Intent Marketing and AI: The Big Picture  

Marketers can potentially uncover a consumer’s true intent through an AI-powered analysis of context, keywords, tone, loudness, tempo, and quality. If they’re consistently effective at this undertaking, marketing will be forever changed. 

Intent marketing represents a fundamental shift in perspective. Instead of focusing on a predetermined brand message and disseminating it as widely as possible, marketers are now trying to discern the customer’s goal. What is their underlying motivation? Are they interested in a broad topic, or intending to purchase a specific type of product? The difference between intent and interest can be subtle and difficult to discern. But once that code is cracked, marketing dollars can be spent more efficiently. The answers lie hidden in the data. This is a job for machines, not people. 

As AI gets better, it could get inside our heads better. The public often thinks about AI in a far-reaching way. Will artificial general intelligence (AGI) replicate our consciousness, or transcend it, or threaten our very existence? The mar-tech industry is, by and large, sidestepping the philosophical and going straight for the pragmatic. Companies want to understand AI so that AI can provide them with a specific, actionable understanding of each customer’s specific wants, needs, and likely actions. In this respect, the idea isn’t to play God, but to build a better mirror for staring at our own reflections. 

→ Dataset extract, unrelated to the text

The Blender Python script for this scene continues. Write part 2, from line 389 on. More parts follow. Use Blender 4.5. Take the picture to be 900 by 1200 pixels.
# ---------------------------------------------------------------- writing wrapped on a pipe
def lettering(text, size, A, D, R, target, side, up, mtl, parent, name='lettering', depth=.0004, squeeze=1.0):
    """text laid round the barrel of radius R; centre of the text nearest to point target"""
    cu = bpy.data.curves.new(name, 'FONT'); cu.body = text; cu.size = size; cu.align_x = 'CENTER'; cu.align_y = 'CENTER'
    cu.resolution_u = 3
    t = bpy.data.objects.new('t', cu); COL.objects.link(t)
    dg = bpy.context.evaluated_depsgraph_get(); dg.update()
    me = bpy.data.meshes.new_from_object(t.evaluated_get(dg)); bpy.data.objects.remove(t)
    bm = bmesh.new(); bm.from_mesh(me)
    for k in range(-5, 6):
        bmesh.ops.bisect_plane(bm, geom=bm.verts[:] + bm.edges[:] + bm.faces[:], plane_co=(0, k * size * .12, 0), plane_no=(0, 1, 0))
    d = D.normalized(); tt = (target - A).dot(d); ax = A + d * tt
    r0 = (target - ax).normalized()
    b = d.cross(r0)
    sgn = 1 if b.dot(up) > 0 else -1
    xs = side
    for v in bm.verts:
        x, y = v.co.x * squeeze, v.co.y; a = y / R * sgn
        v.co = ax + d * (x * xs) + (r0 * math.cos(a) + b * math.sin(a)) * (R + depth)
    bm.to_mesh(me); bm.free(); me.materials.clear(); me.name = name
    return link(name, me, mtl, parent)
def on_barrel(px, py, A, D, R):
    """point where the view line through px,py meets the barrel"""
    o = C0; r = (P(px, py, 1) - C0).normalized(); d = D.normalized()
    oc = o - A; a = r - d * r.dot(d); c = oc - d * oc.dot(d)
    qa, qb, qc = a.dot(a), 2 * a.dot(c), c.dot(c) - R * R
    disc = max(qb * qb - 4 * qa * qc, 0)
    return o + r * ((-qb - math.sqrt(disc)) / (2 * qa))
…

Feeding Data into Algorithms 

So how will all of this come together? 

Data security remains a problem. Consent needs to be better established. Silos limit AI from a comprehensive view and the clearest possible understanding. But there is no existential threat with this industry-specific form of AI. Industry experts contend that, if anything, it will simply mean that marketing is less annoying for the people being targeted, and more cost-effective for companies. Engagement analytics, CRM data, search keywords, shopping cart activity, and other inputs can help mar-tech AI determine intent, separating transactional and informational quests. Then, the AI can serve up quality content that guides each individual along their own buyer’s journey in a meaningful way.  

It’s mutually beneficial. A contextually relevant offer is more likely to be clicked on. A well-understood customer is more likely to checkout. Data-driven strategies consistently outperform baseless speculations and scattershot approaches. There is currently a high level of interest in AI, but mar-tech AI is mostly interested in us. And it’s learning from every word and whisper.